PROBLEM TO SOLVE
Find the lines holding "pixels" and copy them.
·····
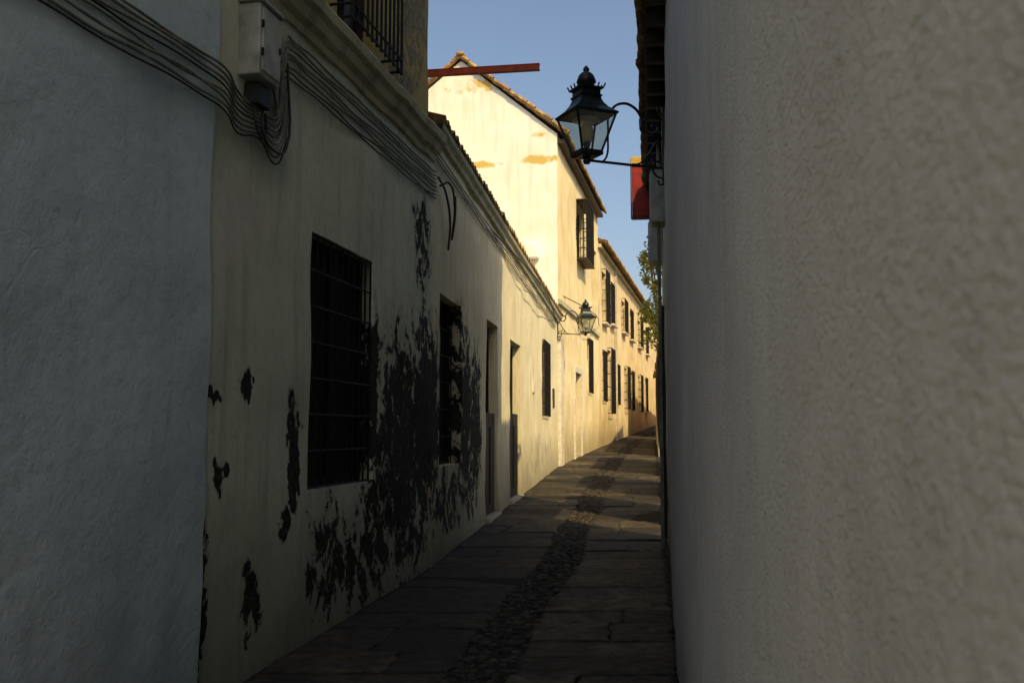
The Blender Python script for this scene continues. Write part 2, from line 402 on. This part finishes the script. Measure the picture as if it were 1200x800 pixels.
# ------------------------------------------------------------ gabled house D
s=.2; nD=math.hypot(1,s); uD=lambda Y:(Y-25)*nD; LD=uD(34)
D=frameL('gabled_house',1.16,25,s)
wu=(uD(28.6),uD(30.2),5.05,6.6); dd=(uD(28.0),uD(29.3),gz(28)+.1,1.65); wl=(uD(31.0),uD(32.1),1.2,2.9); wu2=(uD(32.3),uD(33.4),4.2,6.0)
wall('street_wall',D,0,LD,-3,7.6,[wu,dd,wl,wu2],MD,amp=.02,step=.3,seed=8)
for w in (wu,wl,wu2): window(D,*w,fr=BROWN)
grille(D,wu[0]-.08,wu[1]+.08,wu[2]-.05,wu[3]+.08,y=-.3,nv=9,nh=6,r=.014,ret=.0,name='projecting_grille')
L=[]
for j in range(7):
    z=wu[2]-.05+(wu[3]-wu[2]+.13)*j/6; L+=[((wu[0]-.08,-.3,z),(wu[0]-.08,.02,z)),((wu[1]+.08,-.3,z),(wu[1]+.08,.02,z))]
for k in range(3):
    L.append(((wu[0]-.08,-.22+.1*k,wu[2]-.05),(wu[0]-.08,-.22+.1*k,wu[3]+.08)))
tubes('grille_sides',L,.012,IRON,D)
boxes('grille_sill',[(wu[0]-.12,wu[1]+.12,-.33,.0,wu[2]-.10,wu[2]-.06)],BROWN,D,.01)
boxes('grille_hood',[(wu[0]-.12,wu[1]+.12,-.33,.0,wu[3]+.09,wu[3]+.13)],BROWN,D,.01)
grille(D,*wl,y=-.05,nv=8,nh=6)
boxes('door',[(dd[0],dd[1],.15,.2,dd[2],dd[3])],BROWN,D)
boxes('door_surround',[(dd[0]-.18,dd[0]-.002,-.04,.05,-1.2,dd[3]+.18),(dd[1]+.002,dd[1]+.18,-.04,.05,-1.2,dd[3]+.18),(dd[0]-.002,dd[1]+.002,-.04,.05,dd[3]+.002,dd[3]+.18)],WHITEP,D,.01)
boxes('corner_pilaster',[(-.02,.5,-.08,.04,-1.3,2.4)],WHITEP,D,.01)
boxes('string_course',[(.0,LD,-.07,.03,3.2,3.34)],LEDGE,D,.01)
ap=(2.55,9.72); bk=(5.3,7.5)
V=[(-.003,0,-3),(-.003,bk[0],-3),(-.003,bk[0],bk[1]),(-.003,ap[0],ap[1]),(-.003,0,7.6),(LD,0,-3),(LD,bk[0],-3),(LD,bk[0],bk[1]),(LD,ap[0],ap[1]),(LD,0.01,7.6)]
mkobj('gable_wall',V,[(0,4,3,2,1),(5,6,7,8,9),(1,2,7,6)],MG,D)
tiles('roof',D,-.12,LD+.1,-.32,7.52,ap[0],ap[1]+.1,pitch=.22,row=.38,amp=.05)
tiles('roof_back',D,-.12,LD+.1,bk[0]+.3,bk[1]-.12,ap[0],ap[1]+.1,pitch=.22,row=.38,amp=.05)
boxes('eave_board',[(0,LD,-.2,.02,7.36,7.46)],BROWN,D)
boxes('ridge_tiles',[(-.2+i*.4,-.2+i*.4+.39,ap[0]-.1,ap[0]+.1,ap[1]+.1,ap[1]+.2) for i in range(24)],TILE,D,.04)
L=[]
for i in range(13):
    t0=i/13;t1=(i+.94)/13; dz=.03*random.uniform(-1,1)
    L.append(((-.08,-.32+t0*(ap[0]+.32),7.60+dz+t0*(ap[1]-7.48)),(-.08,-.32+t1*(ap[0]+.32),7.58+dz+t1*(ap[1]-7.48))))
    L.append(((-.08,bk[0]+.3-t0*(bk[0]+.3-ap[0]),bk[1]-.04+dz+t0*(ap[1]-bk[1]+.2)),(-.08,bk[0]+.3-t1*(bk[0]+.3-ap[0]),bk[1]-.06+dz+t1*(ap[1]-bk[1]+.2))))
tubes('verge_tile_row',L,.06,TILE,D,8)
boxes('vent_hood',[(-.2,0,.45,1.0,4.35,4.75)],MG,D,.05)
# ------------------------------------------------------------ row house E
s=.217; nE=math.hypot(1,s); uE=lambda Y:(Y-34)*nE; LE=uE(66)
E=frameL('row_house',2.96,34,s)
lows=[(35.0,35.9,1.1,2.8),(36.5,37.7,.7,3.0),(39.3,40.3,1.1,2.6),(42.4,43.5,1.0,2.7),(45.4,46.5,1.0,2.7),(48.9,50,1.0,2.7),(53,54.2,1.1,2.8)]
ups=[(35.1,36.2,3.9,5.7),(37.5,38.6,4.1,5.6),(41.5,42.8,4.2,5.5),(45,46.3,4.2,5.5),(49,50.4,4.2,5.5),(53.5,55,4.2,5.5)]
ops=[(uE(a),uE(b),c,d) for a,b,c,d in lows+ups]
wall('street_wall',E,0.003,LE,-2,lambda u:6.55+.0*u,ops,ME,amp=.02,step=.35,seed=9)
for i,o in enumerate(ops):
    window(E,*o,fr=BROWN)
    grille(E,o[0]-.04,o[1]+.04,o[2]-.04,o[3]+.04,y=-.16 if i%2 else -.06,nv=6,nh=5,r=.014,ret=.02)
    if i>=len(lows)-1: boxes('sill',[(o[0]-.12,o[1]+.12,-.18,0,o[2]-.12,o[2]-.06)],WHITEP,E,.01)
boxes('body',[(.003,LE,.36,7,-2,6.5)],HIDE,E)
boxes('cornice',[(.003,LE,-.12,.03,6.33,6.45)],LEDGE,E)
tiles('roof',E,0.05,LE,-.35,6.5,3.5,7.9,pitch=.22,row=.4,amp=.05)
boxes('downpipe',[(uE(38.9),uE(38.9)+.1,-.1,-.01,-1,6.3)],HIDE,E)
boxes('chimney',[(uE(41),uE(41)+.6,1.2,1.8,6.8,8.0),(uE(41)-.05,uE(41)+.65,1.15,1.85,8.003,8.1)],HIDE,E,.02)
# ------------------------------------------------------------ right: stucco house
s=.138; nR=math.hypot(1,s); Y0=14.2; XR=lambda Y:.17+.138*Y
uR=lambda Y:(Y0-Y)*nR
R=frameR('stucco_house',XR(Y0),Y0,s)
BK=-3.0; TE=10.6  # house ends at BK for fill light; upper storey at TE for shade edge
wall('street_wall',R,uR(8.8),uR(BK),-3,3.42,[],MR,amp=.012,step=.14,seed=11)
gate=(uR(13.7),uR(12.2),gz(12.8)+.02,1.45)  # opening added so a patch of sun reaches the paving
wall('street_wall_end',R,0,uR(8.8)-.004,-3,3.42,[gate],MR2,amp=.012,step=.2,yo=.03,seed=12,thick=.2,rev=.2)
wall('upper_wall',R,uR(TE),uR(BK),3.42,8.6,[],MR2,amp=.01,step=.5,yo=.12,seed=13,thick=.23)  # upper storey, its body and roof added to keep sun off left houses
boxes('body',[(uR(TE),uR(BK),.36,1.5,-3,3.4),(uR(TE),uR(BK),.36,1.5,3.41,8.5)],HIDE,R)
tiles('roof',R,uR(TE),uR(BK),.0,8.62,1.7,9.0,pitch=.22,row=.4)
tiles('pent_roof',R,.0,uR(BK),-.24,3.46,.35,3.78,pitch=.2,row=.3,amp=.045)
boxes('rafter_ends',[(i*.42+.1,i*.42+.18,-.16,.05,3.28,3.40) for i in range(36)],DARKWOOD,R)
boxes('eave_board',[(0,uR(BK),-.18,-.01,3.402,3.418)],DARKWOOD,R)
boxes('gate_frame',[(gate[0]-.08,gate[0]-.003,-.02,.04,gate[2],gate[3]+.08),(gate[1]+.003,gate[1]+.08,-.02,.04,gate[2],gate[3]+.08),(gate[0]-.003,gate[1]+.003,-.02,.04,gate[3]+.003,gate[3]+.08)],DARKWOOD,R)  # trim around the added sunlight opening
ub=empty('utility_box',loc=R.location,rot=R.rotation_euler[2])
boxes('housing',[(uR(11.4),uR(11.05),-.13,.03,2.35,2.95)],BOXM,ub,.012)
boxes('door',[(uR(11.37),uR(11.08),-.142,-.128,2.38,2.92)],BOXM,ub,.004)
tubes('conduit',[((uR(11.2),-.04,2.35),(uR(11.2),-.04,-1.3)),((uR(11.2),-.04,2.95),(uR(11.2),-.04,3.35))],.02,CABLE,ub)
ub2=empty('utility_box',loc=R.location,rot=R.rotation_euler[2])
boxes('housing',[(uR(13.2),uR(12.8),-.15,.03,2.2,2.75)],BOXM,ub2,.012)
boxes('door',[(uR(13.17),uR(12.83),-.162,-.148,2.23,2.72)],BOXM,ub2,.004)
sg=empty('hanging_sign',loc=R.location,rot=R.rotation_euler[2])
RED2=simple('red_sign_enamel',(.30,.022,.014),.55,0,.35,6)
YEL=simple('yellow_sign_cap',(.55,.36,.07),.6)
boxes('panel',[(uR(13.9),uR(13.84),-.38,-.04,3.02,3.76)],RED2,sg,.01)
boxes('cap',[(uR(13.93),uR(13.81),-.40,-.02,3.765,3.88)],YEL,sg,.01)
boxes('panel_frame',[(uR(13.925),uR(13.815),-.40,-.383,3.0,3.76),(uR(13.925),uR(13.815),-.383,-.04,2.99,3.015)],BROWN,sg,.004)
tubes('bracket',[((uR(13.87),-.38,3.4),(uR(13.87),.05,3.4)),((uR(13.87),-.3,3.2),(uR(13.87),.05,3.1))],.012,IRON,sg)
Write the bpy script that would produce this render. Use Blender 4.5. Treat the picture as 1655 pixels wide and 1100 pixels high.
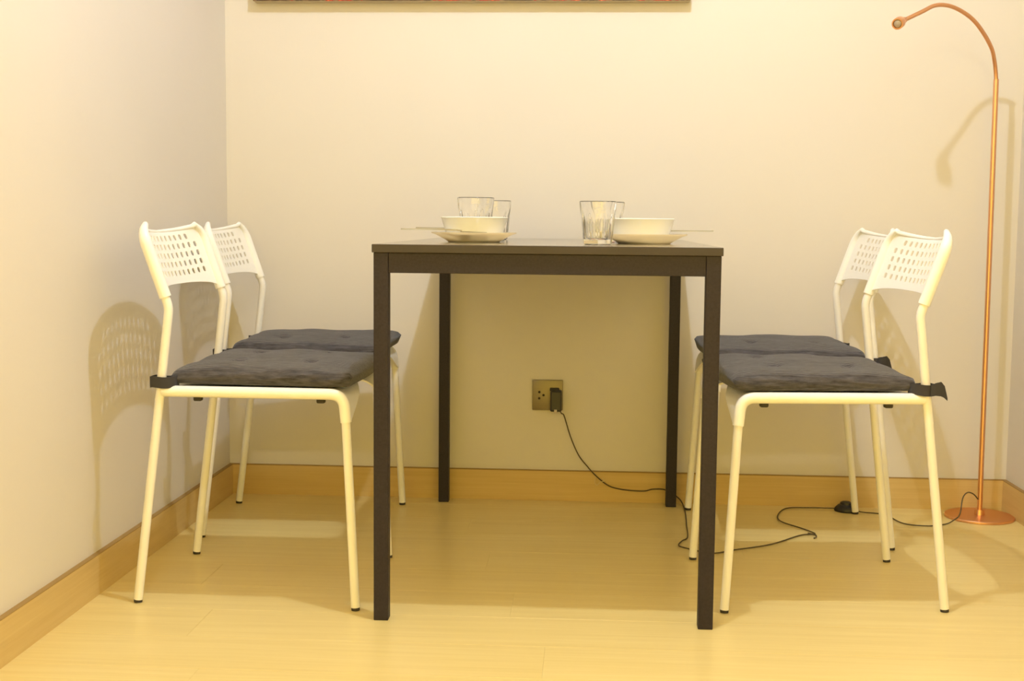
·····
RESPONSE
The Blender Python script for this scene continues. Write part 2, from line 402 on. This part finishes the script. Measure the picture as if it were 1200x800 pixels.
Write the bpy script that would produce this render. Use Blender 4.5. Treat the picture as 1655 pixels wide and 1100 pixels high.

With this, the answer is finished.